Litho printing was invented in 1796 by a German author and actor known as Alois Senefelder, as a cheap method of publishing work, such as his theatrical work.

His discovery changed the face of the printing industry.

As a young boy, Alois Senefelder had a real passion for theatre. Finding little success as an actor, he became fairly successful as a comic playwright. However, he found out that the profits were almost non-existent unless he could find a way to make multiple copies of his songs and plays quickly. Thus began the unknowing endeavour that would eventually be the lithographic printing process.

In those days, copper plates were used in printing. Nonetheless, creating the text and images to be printed in reverse on the plates was a difficult process. Senefelder decided to use cheap slabs of Bavarian limestone to practice the art of reverse imaging. In the meantime, he made a liquid comprised of wax, soap, lamp black and rainwater to help him correct mistakes on the copper plates. It was these two materials, limestone and the correction fluid, that subsequently became the cornerstones of litho printing.

It wasn’t long before Senefelder realised, through experimentation, that using the correction fluid to draw on limestone gave him an image resistant to water. He could them treat the limestone with water and follow it up with oil based ink. When applied to paper, the image would be printed right side up; thus, Senefelder invented what he called ‘chemical printing’ and later patented lithography.

The Rise Of Lithography And The Transfer Process

Alois Senefelder

Alois Senefelder, inventor of Lithographic Printing (1771-1834)

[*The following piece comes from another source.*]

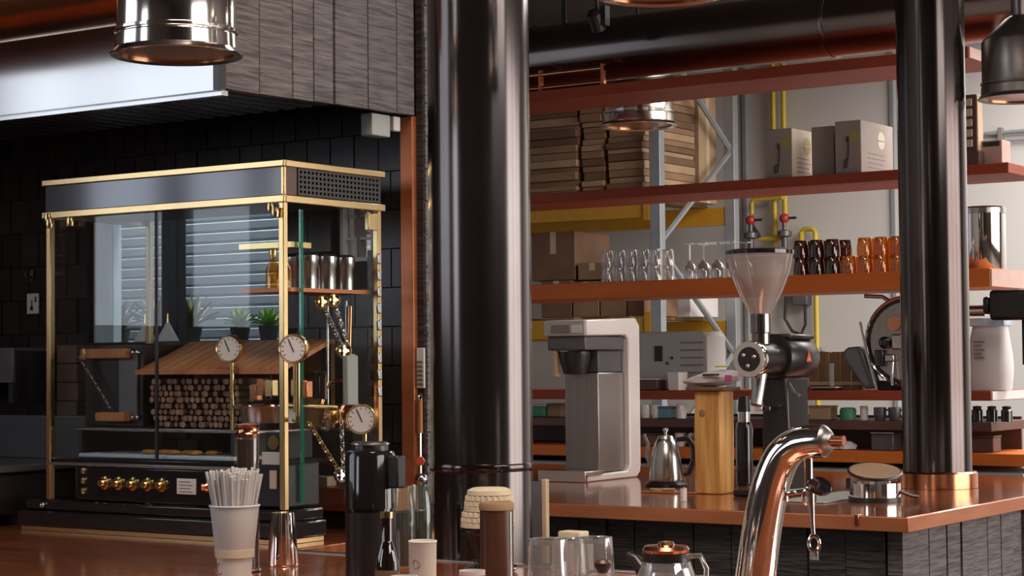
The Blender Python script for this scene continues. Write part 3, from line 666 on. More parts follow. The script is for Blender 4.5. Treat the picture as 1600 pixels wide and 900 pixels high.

In 1817, Alois Senefelder designer a press that would automatically dampen and ink the plate, thus making the process even simple. The first lithograph appeared in the U.S. in 1819, and the demand for this method of printing increased massively. By 1971, there were at least 450 hand operated and 30 steam presses in the U.S. alone. Senefelder is also credited with the discovery of the transfer process. Through even more experimentation, he realised that he could transfer drawings and writing from paper onto the lithographic stone, to create the printing image This was a fantastic discovery, as it allowed people to ‘copy’ previously existing text and images. In addition, you didn’t need to be an expert at reverse imaging.